Ex Privatbank owners accused of “fraud on an epic scale”

Ukraine’s largest bank has accused its previous owners of large-scale fraud at a trial taking place at London High Court this week. 

JSC Commercial Bank Privatbank – known as “Privatbank” – is suing Ihor Kolomoisky and Gennadiy Bogolyubov for US$4.2bn in reparations, accusing the two of orchestrating fake loans and supply agreements between 2013 and 2014. 

In a written case outline, Privatbank’s legal representation said: “This case concerns fraud on an epic scale, covered up by money laundering on a vast scale.” 

Privatbank claims the fraud contributed to the bank’s collapse and nationalisation in 2016. The investigation that followed its collapse was how the alleged fraud was uncovered, say the bank’s representatives. “That fraud – referred to in these proceedings as the ‘misappropriation’ – concerned the extraction of more than US$1.9bn from the bank, using a complex network of vehicles,” they said. 
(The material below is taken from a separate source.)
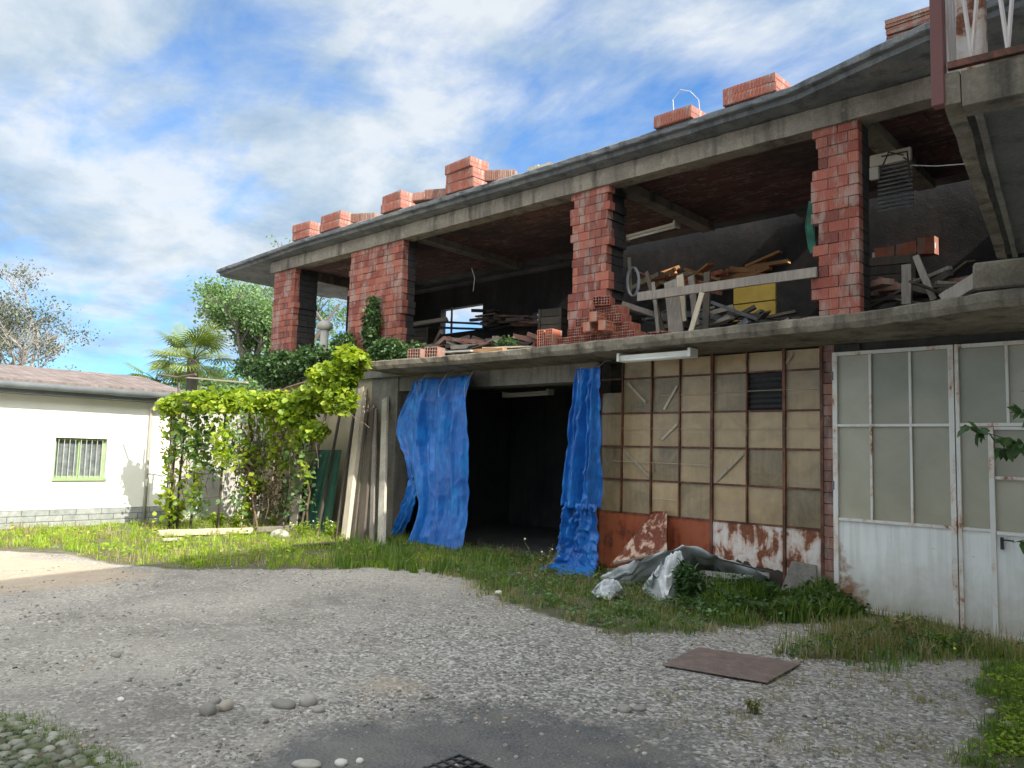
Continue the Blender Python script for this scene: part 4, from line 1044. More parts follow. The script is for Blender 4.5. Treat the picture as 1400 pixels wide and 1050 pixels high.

Ihor Kolomoisky is understood to be residing in Ukraine, but Gennadiy Bogolyubov has been living in London for the past 10 years, hence the case being brought in London’s High Court. 

Kolomoisky’s lawyers say the dispute is Ukrainian, and deny any wrongdoing. 

Bogolyubov’s representatives told the judge at the hearing this week that the bank’s claims are “misconceived” and that it lacks direct evidence implicating Bogolyubov in the alleged fraud. In their written case outline, they said: “The bank’s case is no more than an assumption that Mr Bogolyubov must have been involved when his conduct is viewed through English eyes and the prism of English commercial principles and practices. This is not a legitimate way in which to judge this Ukrainian case.”

When the bank was nationalised in December 2016, it was used by 20 million Ukrainians including 3.2 million pensioners, more than half a million students and “1.6 million socially vulnerable households,” according to BBC news

Neither of the accused appeared in court. The case is expected to last several months.